A rise in rates would result in a stronger dollar, pushing gold in the opposite direction. The fact that gold has to compete with rising bond yields doesn't help either.

But when the world was shunning equities in the wake of the financial meltdown of 2008, gold was the one asset class that continued to profit -- the savior of portfolios even as investors frantically took refuge in its safe-haven status. Gold is a proven hedge, when weak and vulnerable stocks take a nosedive. It's the kind of investment that finds many takers, largely because it's simple to understand.

Here are three ways you can use the Midas metal to make your portfolio crash-proof. 

1. Gold You Can Touch

If the sheer tangible quality of gold is what reassures you, jewelry is not your only option.
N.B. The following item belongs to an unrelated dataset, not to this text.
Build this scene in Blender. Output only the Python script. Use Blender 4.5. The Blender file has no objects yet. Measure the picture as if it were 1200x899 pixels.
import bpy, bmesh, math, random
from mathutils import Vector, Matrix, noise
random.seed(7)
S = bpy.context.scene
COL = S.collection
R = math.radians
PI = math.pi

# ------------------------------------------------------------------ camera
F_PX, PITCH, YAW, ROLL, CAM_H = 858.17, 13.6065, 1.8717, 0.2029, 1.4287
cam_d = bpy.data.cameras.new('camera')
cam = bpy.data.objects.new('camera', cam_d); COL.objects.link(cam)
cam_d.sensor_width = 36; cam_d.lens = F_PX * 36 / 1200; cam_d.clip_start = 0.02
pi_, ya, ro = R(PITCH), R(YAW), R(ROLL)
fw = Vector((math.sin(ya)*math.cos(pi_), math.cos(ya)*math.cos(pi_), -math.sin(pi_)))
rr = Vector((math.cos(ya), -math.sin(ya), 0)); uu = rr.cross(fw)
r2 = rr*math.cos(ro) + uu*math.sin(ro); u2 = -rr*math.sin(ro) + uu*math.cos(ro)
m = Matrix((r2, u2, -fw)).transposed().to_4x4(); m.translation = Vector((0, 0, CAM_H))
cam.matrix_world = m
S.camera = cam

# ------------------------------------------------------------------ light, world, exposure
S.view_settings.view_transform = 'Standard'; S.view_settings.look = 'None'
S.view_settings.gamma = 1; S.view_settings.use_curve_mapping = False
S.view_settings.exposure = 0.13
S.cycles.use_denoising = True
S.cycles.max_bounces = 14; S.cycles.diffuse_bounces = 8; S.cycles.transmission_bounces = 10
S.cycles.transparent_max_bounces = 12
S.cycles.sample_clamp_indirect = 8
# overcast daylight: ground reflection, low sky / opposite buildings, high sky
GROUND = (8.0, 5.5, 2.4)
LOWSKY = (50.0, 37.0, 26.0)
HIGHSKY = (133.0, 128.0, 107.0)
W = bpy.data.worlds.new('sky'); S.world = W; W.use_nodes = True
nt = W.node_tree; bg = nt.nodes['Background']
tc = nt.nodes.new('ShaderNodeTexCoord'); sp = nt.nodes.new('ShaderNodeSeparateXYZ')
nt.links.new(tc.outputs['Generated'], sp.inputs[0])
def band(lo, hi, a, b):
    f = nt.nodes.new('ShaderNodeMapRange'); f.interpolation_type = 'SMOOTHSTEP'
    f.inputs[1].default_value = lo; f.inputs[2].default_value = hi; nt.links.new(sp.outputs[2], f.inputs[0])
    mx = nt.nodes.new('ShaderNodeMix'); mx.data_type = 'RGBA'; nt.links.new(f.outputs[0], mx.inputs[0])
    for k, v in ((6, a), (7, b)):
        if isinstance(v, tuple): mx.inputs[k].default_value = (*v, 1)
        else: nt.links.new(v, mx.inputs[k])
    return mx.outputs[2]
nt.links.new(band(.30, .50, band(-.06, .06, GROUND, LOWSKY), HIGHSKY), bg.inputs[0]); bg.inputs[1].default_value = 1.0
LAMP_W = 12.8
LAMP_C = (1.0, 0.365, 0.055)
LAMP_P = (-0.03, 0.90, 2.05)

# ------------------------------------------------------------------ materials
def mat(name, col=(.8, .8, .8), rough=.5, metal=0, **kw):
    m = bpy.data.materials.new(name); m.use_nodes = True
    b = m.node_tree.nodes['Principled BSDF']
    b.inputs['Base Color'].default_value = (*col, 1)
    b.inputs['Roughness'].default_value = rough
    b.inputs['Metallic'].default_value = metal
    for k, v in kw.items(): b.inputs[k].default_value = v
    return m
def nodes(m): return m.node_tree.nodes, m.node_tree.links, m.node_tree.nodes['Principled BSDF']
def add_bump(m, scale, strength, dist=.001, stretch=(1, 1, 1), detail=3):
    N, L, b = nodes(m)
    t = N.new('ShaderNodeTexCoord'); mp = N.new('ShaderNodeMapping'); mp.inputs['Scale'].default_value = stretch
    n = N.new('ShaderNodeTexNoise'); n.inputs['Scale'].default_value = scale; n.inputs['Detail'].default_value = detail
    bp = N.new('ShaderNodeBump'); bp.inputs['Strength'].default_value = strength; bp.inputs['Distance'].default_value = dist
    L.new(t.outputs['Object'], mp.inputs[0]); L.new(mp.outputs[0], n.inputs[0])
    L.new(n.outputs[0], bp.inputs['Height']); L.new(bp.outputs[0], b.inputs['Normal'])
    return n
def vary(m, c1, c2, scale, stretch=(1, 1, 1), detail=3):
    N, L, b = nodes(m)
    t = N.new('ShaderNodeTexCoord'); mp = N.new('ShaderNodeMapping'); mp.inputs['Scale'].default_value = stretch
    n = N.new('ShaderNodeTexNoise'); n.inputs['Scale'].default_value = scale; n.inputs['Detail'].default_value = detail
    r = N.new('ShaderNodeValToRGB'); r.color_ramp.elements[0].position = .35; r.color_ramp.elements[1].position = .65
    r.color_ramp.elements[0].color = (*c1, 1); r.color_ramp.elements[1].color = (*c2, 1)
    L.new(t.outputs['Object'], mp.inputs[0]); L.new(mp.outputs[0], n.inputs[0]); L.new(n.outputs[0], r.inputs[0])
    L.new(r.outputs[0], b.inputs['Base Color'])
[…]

Countries often mint bullion and gold coins, which can be bought from official dealers and traders, a list of which is available with the U.S. Mint.

The American Eagle, Canadian Maple Leaf, Chinese Panda, and South African Krugerrands are the most popular coins which contain one ounce of gold.

While these coins are the most direct exposure you could ask for, they come at a slight premium. For instance, when gold traded at $1,200 an ounce, dealer Harlan J. Berk was quoting $1,270/oz for the American Eagle, $1,285 for the Chinese panda, and $1,260 for the Canadian Maple Leaf.

Another deterrent to physical gold is the cost associated with physical handling -- ranging from safe storage to transportation and insurance. If these aspects are taken care of, go right ahead with the purchase.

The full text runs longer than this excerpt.